国民が自由を手にしたなかで新議会議員が選出され、内閣が結成され、革命後の国家運営が始まるのだ。これが革命の第2段階であり、その次には、経済を中心とした国家の立て直しという、第3段階が待ち受けているのだ。
だが国民のほとんどは、革命で旧体制が打倒された瞬間に、革命が終わったと勘違いしている。そして、革命をやったのは我々だから、権利を拡大できる、と考えてしまっている。
仕事が自動的に創出され、給料が倍増し、あらゆることを自由に行うことができる、と勘違いしているのだ。つまり、革命の主体となった若者たちには、革命の何たるかが分かっていないのだ。
エジプトではいま、イスラム原理主義組織と革命の担い手となった世俗派の若者たち、そして保守世俗派の中年組など、幾つものグループが誕生し、各々に権利を主張しあっている。
こうした状況では、革命第2段階はなかなか前進しないし、革命第3段階は望むべくもないだろう。
この革命第2段階から第3段階、そして第4段階へと移行するなかで、エジプトの場合ラッキーだったのは、しっかりした軍が存在したことだ。国民は勝手なことを言って騒いではいるが、最終的には軍がそれをコントロールしてくれるのだ、という安心感があるのではなかろうか。
エジプトの場合、加えてラッキーなことは、軍のトップがこれまでとは違って、大統領に就任する意欲を持っていないことだ。
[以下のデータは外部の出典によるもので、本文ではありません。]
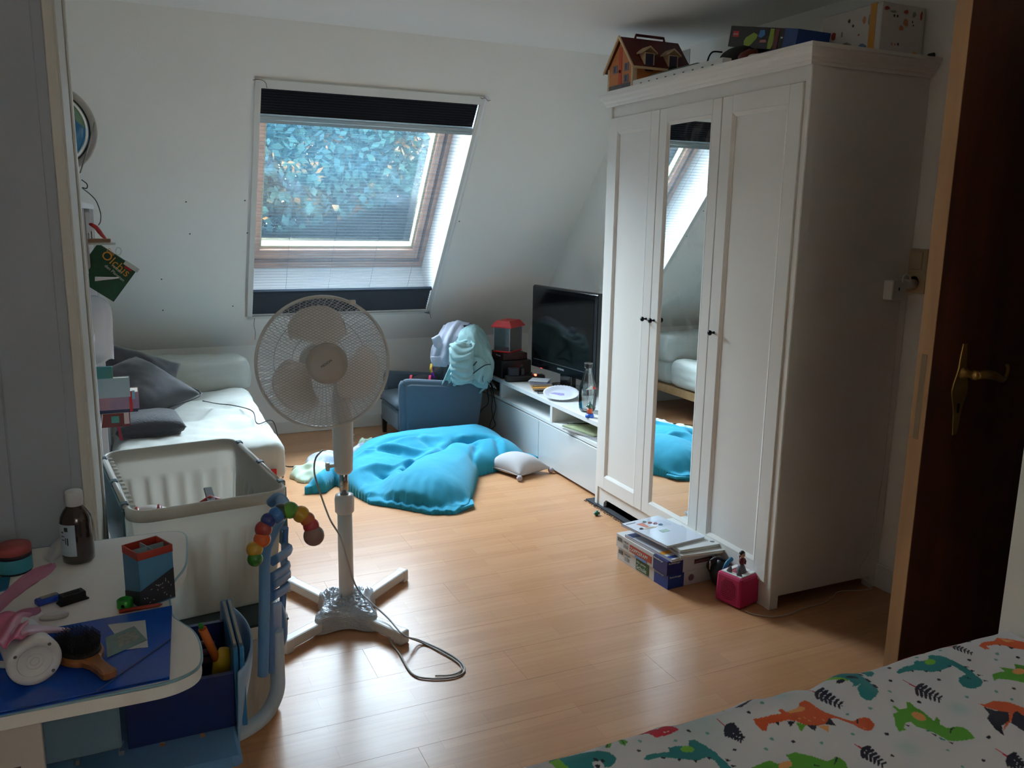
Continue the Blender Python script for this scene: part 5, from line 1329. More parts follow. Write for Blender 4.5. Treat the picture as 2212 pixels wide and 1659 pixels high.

もちろん、軍幹部のなかには、軍から新大統領を出すべきだ、という声が大きいということもあるが、タンターウイ国防大臣本人は、そうは希望していない。
国民が革命の夢から覚めて現実を直視し、国家の再建に向かわなければならない時期は、すでにスタートしているのだ。
エジプトの国民が、もしそのことに何時までも気づかずに、駄々子のようなことを言っていたのでは、ムバーラク大統領の復権という(?)、考えられないような事態が、生まれるかもしれない。
先のイスラムの犠牲祭の時には、ムバーラク大統領本人も、カーキ色のスーツを新調し、ダチョウの肉のステーキを所望したというのだ。
そして、沢山のお祝い電話がムバーラク大統領に、かかってきたというのだ。その電話の主の一人は『大統領閣下、間もなく問題は解決します、われわれの与党が選挙で勝利しますから。』と語ったというのだ。